Supporting this view, Maree Kilroy, a Senior Economist at Oxford Economics was quoted by the Australian Financial Review saying
“Some encouraging leads are emerging. Development enquiries, land sales and construction finance leads suggest a turning point in the coming months, especially houses.”
This is a matter of interest across the building supply chain, with those in the forest and wood products sector – especially frame and truss fabricators – keenly interested in the trends emerging from the volume home builders. Recent intelligence includes reports of increased foot traffic through display homes and an increase in quoting opportunities in February and early March.
The publicly listed home builder Tamawood expects sales to pick up first for more affordable housing. Robert Lynch, Tamawood’s Executive Chairman commented to the Australian Financial Review:
“…that there has been a shift in the market where that middle market which was very popular – a lot of people just can’t afford to get into that.

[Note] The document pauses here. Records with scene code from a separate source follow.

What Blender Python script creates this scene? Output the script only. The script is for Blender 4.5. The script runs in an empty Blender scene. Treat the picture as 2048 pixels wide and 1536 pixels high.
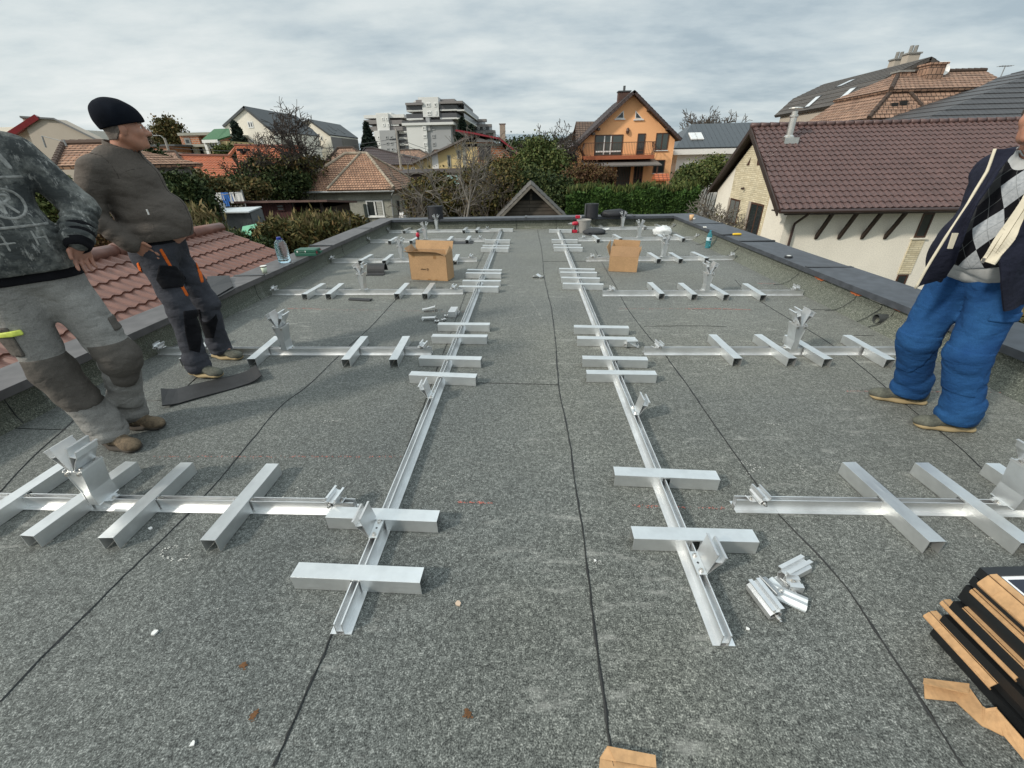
import bpy, math, random
import numpy as np
from mathutils import Vector, Matrix
random.seed(7); np.random.seed(7)
SC = bpy.context.scene; COL = SC.collection
PI = math.pi; R_ = math.radians
ROOT = {}                                   # world offset of every thing, so that parts can be written in world metres

# ---- camera solved from the photograph's vanishing points -------------------------------------------------
CAMH = 1.45; FPX = 835.0
_d = np.array([1056-1024, 2321-768, FPX]); _d /= np.linalg.norm(_d)
_r = np.array([1059-1024, 320-768, FPX]); _r -= _d*(_r@_d); _r /= np.linalg.norm(_r)
_R = np.array([np.cross(_r, -_d), _r, -_d])
def ray(px, py): return _R @ np.array([(px-1024)/FPX, (py-768)/FPX, 1.0])
def A(px, py, Y):                           # where the sight line of a photo pixel reaches depth Y (survey helper)
    v = ray(px, py); t = Y/v[1]; return Vector((v[0]*t, Y, v[2]*t+CAMH))
def G(px, py, z=0.0):                       # where it reaches height z
    v = ray(px, py); t = (z-CAMH)/v[2]; return Vector((v[0]*t, v[1]*t, z))

# ---- node materials ----------------------------------------------------------------------------------------
def nmat(name):
    m = bpy.data.materials.new(name); m.use_nodes = True
    nt = m.node_tree; b = nt.nodes['Principled BSDF']
    return m, nt, b
def N(nt, typ, **kw):
    n = nt.nodes.new(typ)
    for k, v in kw.items():
        if k in n.inputs: n.inputs[k].default_value = v
        else: setattr(n, k, v)
    return n
def c4(c): return (c[0], c[1], c[2], 1.0)
def sc(c, f): return tuple(min(1, x*f) for x in c)
def ramp(nt, fac, stops):
    r = nt.nodes.new('ShaderNodeValToRGB'); e = r.color_ramp.elements
    while len(e) < len(stops): e.new(0.5)
    for i, (p, c) in enumerate(stops):
        e[i].position = p; e[i].color = c4(c) if len(c) == 3 else c
    nt.links.new(fac, r.inputs['Fac']); return r.outputs['Color']
def noise(nt, vec, scale, detail=3, rough=.55, out='Fac'):
    n = N(nt, 'ShaderNodeTexNoise'); n.inputs['Scale'].default_value = scale
    n.inputs['Detail'].default_value = detail; n.inputs['Roughness'].default_value = rough
    if vec is not None: nt.links.new(vec, n.inputs['Vector'])
    return n.outputs[out]
def mixc(nt, fac, a, b, mode='MIX'):
    m = nt.nodes.new('ShaderNodeMix'); m.data_type = 'RGBA'; m.blend_type = mode
    for k, s in ((0, fac), (6, a), (7, b)):
        if isinstance(s, bpy.types.NodeSocket): nt.links.new(s, m.inputs[k])
        elif isinstance(s, (int, float)): m.inputs[k].default_value = s
        else: m.inputs[k].default_value = c4(s)
    return m.outputs[2]
def mth(nt, op, a, b=None, c=None):
    m = nt.nodes.new('ShaderNodeMath'); m.operation = op
    for i, s in enumerate((a, b, c)):
        if s is None: continue
        if isinstance(s, bpy.types.NodeSocket): nt.links.new(s, m.inputs[i])
        else: m.inputs[i].default_value = s
    return m.outputs[0]
def coord(nt, kind='Object', rot=None, scale=None):
    t = nt.nodes.new('ShaderNodeTexCoord'); o = t.outputs[kind]
    if rot or scale:
        mp = nt.nodes.new('ShaderNodeMapping'); nt.links.new(o, mp.inputs['Vector'])
        if rot: mp.inputs['Rotation'].default_value = rot
        if scale: mp.inputs['Scale'].default_value = scale
        o = mp.outputs['Vector']
    return o
def bump(nt, b, h, strength=.3, dist=.01):
    n = nt.nodes.new('ShaderNodeBump'); n.inputs['Strength'].default_value = strength; n.inputs['Distance'].default_value = dist
    nt.links.new(h, n.inputs['Height']); nt.links.new(n.outputs['Normal'], b.inputs['Normal'])
def pm(name, col, rough=.6, metal=0, var=.12, scale=4, bmp=0, bscale=60, bdist=.004, col2=None, fine=0, fscale=150, kind='Object', stretch=None, spec=None):
    """painted / plastered / woven surface: colour drifting between two tones, optional fine grain and relief"""
    m, nt, b = nmat(name); v = coord(nt, kind, scale=stretch)
    lo, hi = (sc(col, 1-var), sc(col, 1+var)) if col2 is None else (col, col2)
    c = ramp(nt, noise(nt, v, scale, 4, .6), [(.3, lo), (.7, hi)])
    if fine:
        c = mixc(nt, fine, c, ramp(nt, noise(nt, v, fscale, 2), [(.35, (.25,.25,.25)), (.65, (1.6,1.6,1.6))]), 'MULTIPLY')
    nt.links.new(c, b.inputs['Base Color'])
    b.inputs['Roughness'].default_value = rough; b.inputs['Metallic'].default_value = metal
    if spec is not None: b.inputs['Specular IOR Level'].default_value = spec
    if bmp: bump(nt, b, noise(nt, v, bscale, 3), bmp, bdist)
    return m
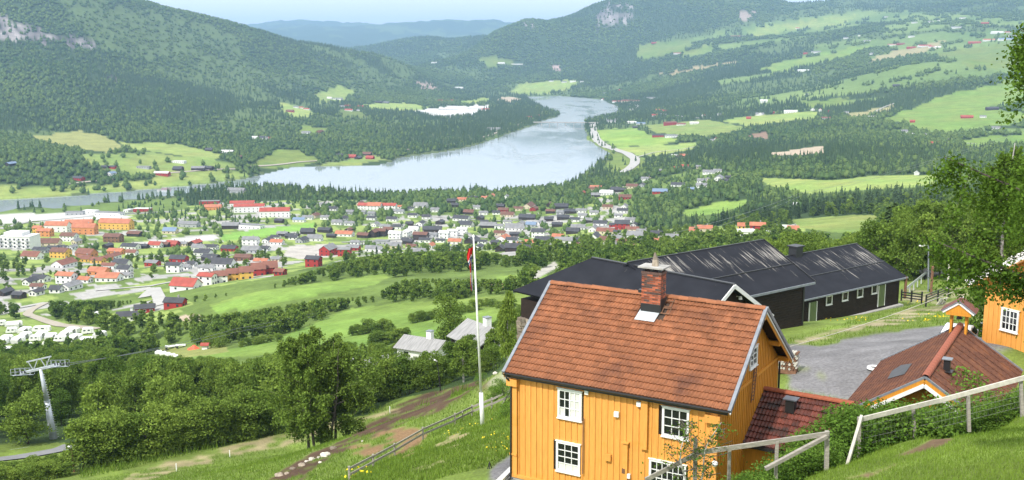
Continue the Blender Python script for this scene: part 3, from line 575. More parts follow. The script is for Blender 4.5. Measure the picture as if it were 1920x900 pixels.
def feltmat():
    m, nt, n, l, p = new_mat('black_roof_sheet'); p.inputs['Roughness'].default_value = .75; p.inputs['Specular IOR Level'].default_value = .12
    t = n.new('ShaderNodeTexCoord'); mp1 = n.new('ShaderNodeMapping'); mp1.inputs['Scale'].default_value = (3.6, .22, .22); l.new(t.outputs['Object'], mp1.inputs[0])
    a = n.new('ShaderNodeTexNoise'); a.inputs['Scale'].default_value = 1.5; a.inputs['Detail'].default_value = 6; a.inputs['Roughness'].default_value = .7; l.new(mp1.outputs[0], a.inputs['Vector'])
    b = n.new('ShaderNodeTexNoise'); b.inputs['Scale'].default_value = .26; b.inputs['Detail'].default_value = 3; l.new(t.outputs['Object'], b.inputs['Vector'])
    at1 = n.new('ShaderNodeAttribute'); at1.attribute_name = 'worn'
    s1 = n.new('ShaderNodeMath'); s1.operation = 'MULTIPLY_ADD'; s1.inputs[1].default_value = .30; l.new(at1.outputs['Fac'], s1.inputs[0]); l.new(a.outputs[0], s1.inputs[2])
    s2 = n.new('ShaderNodeMath'); s2.operation = 'MULTIPLY_ADD'; s2.inputs[1].default_value = .42; l.new(b.outputs[0], s2.inputs[0]); l.new(s1.outputs[0], s2.inputs[2])
    r = n.new('ShaderNodeMapRange'); r.inputs[1].default_value = 1.02; r.inputs[2].default_value = 1.16; l.new(s2.outputs[0], r.inputs[0])
    c = n.new('ShaderNodeTexNoise'); c.inputs['Scale'].default_value = .8; c.inputs['Detail'].default_value = 6; l.new(t.outputs['Object'], c.inputs['Vector'])
    k = n.new('ShaderNodeMix'); k.data_type = 'RGBA'; k.inputs[6].default_value = (.009, .010, .014, 1); k.inputs[7].default_value = (.026, .028, .036, 1); l.new(c.outputs[0], k.inputs[0])
    x = n.new('ShaderNodeMix'); x.data_type = 'RGBA'; x.inputs[7].default_value = (.38, .355, .32, 1); l.new(r.outputs[0], x.inputs[0]); l.new(k.outputs[2], x.inputs[6]); l.new(x.outputs[2], p.inputs['Base Color'])
    return m
FELT = feltmat()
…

People who previously might have been buying a large two-storey 40 squares house will buy something like a single storey four bedroom house instead…”
Regardless of how you interpret the above the underlying fact is that the federal government’s plans to build 1.2 million homes in five years looks very difficult given the current level of approvals (161,742) would deliver 808,710 dwellings over that period.
As we continue to discuss, in any event, the approvals are one thing, but the simple fact is the supply chain does not have capacity to lift its rate of dwelling production by fifty percent overnight, or even, over a year.